▶ TASK INSTRUCTIONS
Repeat the material exactly as it appears.

*-*-*

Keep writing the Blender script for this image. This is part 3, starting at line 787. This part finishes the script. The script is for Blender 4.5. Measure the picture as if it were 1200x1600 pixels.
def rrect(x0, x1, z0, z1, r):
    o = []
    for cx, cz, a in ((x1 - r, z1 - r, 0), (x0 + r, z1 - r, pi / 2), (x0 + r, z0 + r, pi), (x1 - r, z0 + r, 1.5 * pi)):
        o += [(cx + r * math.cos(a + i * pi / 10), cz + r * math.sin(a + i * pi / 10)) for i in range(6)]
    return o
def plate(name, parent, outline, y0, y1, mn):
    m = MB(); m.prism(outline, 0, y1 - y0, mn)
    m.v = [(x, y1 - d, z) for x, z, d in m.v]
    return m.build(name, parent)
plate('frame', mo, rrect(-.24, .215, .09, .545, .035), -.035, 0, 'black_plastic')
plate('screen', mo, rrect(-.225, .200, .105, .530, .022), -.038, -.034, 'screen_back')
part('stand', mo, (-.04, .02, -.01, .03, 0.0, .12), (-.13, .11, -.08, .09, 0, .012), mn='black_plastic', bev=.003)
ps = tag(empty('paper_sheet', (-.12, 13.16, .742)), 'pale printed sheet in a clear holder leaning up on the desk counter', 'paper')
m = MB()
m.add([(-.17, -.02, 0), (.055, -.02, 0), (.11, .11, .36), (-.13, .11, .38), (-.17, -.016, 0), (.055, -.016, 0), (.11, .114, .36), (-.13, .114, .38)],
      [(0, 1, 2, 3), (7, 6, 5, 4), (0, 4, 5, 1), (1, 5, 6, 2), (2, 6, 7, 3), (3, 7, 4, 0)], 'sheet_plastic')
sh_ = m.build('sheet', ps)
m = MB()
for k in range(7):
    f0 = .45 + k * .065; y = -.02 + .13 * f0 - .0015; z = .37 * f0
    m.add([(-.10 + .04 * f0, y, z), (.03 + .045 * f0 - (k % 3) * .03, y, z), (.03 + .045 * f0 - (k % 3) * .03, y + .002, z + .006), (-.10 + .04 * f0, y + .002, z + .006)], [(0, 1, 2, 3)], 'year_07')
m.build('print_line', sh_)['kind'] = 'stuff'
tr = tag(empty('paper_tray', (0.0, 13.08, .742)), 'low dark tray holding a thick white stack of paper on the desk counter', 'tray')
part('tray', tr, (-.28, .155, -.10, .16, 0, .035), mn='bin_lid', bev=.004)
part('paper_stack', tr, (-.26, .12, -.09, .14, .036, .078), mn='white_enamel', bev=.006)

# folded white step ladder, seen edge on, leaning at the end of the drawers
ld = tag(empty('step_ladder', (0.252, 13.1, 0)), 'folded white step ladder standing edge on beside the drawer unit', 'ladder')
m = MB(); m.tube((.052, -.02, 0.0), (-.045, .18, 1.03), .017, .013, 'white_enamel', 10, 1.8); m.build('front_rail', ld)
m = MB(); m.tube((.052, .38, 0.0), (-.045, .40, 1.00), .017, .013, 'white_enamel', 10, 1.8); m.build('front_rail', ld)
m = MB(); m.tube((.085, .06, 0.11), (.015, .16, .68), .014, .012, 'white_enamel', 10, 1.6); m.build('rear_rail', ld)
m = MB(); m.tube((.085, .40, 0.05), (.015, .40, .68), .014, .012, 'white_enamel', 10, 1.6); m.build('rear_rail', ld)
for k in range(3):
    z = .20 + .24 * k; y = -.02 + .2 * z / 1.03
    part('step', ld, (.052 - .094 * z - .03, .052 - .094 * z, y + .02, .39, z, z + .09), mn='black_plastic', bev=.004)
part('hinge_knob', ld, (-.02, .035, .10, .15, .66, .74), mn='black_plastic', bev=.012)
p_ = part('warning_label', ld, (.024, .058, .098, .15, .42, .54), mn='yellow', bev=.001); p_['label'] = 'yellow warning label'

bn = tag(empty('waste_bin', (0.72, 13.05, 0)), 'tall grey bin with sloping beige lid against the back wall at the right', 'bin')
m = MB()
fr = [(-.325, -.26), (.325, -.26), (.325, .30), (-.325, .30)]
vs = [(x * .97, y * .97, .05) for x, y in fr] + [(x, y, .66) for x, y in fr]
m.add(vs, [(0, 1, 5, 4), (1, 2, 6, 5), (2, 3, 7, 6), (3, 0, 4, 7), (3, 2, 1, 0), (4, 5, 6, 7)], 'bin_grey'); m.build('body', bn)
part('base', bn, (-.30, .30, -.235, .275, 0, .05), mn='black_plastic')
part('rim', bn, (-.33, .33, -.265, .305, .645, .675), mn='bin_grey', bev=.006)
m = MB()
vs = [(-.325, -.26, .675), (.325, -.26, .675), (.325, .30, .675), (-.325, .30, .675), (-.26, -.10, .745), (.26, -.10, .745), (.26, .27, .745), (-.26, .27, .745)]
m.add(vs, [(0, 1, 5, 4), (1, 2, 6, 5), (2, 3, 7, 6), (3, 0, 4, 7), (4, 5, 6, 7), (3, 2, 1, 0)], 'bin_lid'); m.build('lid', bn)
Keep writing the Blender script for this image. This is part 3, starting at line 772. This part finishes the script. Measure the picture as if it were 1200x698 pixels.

*-*-*

▶ ANSWER TO THE PROBLEM
Keep writing the Blender script for this image. This is part 3, starting at line 787. This part finishes the script. The script is for Blender 4.5. Measure the picture as if it were 1200x1600 pixels.
def rrect(x0, x1, z0, z1, r):
    o = []
    for cx, cz, a in ((x1 - r, z1 - r, 0), (x0 + r, z1 - r, pi / 2), (x0 + r, z0 + r, pi), (x1 - r, z0 + r, 1.5 * pi)):
        o += [(cx + r * math.cos(a + i * pi / 10), cz + r * math.sin(a + i * pi / 10)) for i in range(6)]
    return o
def plate(name, parent, outline, y0, y1, mn):
    m = MB(); m.prism(outline, 0, y1 - y0, mn)
    m.v = [(x, y1 - d, z) for x, z, d in m.v]
    return m.build(name, parent)
plate('frame', mo, rrect(-.24, .215, .09, .545, .035), -.035, 0, 'black_plastic')
plate('screen', mo, rrect(-.225, .200, .105, .530, .022), -.038, -.034, 'screen_back')
part('stand', mo, (-.04, .02, -.01, .03, 0.0, .12), (-.13, .11, -.08, .09, 0, .012), mn='black_plastic', bev=.003)
ps = tag(empty('paper_sheet', (-.12, 13.16, .742)), 'pale printed sheet in a clear holder leaning up on the desk counter', 'paper')
m = MB()
m.add([(-.17, -.02, 0), (.055, -.02, 0), (.11, .11, .36), (-.13, .11, .38), (-.17, -.016, 0), (.055, -.016, 0), (.11, .114, .36), (-.13, .114, .38)],
      [(0, 1, 2, 3), (7, 6, 5, 4), (0, 4, 5, 1), (1, 5, 6, 2), (2, 6, 7, 3), (3, 7, 4, 0)], 'sheet_plastic')
sh_ = m.build('sheet', ps)
m = MB()
for k in range(7):
    f0 = .45 + k * .065; y = -.02 + .13 * f0 - .0015; z = .37 * f0
    m.add([(-.10 + .04 * f0, y, z), (.03 + .045 * f0 - (k % 3) * .03, y, z), (.03 + .045 * f0 - (k % 3) * .03, y + .002, z + .006), (-.10 + .04 * f0, y + .002, z + .006)], [(0, 1, 2, 3)], 'year_07')
m.build('print_line', sh_)['kind'] = 'stuff'
tr = tag(empty('paper_tray', (0.0, 13.08, .742)), 'low dark tray holding a thick white stack of paper on the desk counter', 'tray')
part('tray', tr, (-.28, .155, -.10, .16, 0, .035), mn='bin_lid', bev=.004)
part('paper_stack', tr, (-.26, .12, -.09, .14, .036, .078), mn='white_enamel', bev=.006)

# folded white step ladder, seen edge on, leaning at the end of the drawers
ld = tag(empty('step_ladder', (0.252, 13.1, 0)), 'folded white step ladder standing edge on beside the drawer unit', 'ladder')
m = MB(); m.tube((.052, -.02, 0.0), (-.045, .18, 1.03), .017, .013, 'white_enamel', 10, 1.8); m.build('front_rail', ld)
m = MB(); m.tube((.052, .38, 0.0), (-.045, .40, 1.00), .017, .013, 'white_enamel', 10, 1.8); m.build('front_rail', ld)
m = MB(); m.tube((.085, .06, 0.11), (.015, .16, .68), .014, .012, 'white_enamel', 10, 1.6); m.build('rear_rail', ld)
m = MB(); m.tube((.085, .40, 0.05), (.015, .40, .68), .014, .012, 'white_enamel', 10, 1.6); m.build('rear_rail', ld)
for k in range(3):
    z = .20 + .24 * k; y = -.02 + .2 * z / 1.03
    part('step', ld, (.052 - .094 * z - .03, .052 - .094 * z, y + .02, .39, z, z + .09), mn='black_plastic', bev=.004)
part('hinge_knob', ld, (-.02, .035, .10, .15, .66, .74), mn='black_plastic', bev=.012)
p_ = part('warning_label', ld, (.024, .058, .098, .15, .42, .54), mn='yellow', bev=.001); p_['label'] = 'yellow warning label'

bn = tag(empty('waste_bin', (0.72, 13.05, 0)), 'tall grey bin with sloping beige lid against the back wall at the right', 'bin')
m = MB()
fr = [(-.325, -.26), (.325, -.26), (.325, .30), (-.325, .30)]
vs = [(x * .97, y * .97, .05) for x, y in fr] + [(x, y, .66) for x, y in fr]
m.add(vs, [(0, 1, 5, 4), (1, 2, 6, 5), (2, 3, 7, 6), (3, 0, 4, 7), (3, 2, 1, 0), (4, 5, 6, 7)], 'bin_grey'); m.build('body', bn)
part('base', bn, (-.30, .30, -.235, .275, 0, .05), mn='black_plastic')
part('rim', bn, (-.33, .33, -.265, .305, .645, .675), mn='bin_grey', bev=.006)
m = MB()
vs = [(-.325, -.26, .675), (.325, -.26, .675), (.325, .30, .675), (-.325, .30, .675), (-.26, -.10, .745), (.26, -.10, .745), (.26, .27, .745), (-.26, .27, .745)]
m.add(vs, [(0, 1, 5, 4), (1, 2, 6, 5), (2, 3, 7, 6), (3, 0, 4, 7), (4, 5, 6, 7), (3, 2, 1, 0)], 'bin_lid'); m.build('lid', bn)
Keep writing the Blender script for this image. This is part 3, starting at line 772. This part finishes the script. Measure the picture as if it were 1200x698 pixels.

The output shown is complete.